This week I have been thinking a lot about myself...how I carry myself, what I want to make of my life, and how I need to make me a better me...you know, become the woman that I want to be.
I have always been a futuristic thinker. I like to make plans...I like to know what is going on. Here recently, I have learned that it is okay not to have plans. It's okay to let God grab you by the underpants and drag you...especially if it is something that you don't want to do. God has a way of making us feel comfortable in the uncomfortable.
Go ahead and tell me that I have the rest of my life to become the woman that I want to be, but we don't know how long the rest of our life may be, so why not start now?
I work in a predominantly male industry, but the women that I work with are some of the most independent, career driven women I have ever met in my life. They arrive early, work late, and put every ounce of their soul into the career that they love. They make me want to work harder and to be better at what I do...and is just one of the many traits that I hope I can have as my professional career develops and grows.
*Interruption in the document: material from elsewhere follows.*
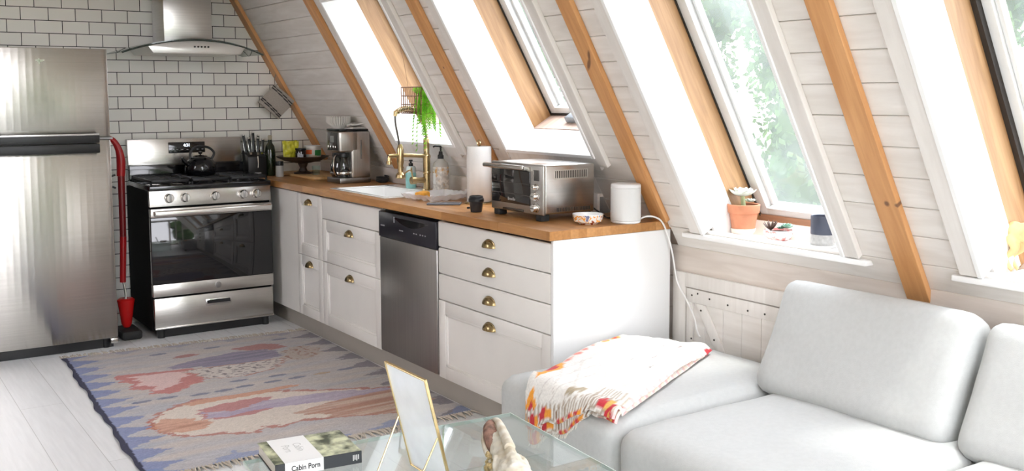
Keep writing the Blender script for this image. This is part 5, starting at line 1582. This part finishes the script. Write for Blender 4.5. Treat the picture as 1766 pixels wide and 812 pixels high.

Then, I look at the women around me that spend each day of their life raising a family and being involved in the community. It is absolutely beautiful to see the love they have for their home and those in need.
And then there are women that in a time similar to me...trying to develop those characteristics, trying to become the woman that they need to be for the Lord and for those around them.
Lately I have been trying too hard to find myself...and I realize that finding myself isn't going to help me figure out what I like or how I am supposed to live this life of mine.
Life is meant to be created. Life is meant to be lived. I spend more time thinking about it than I actually do living it...and beginning today...that changes.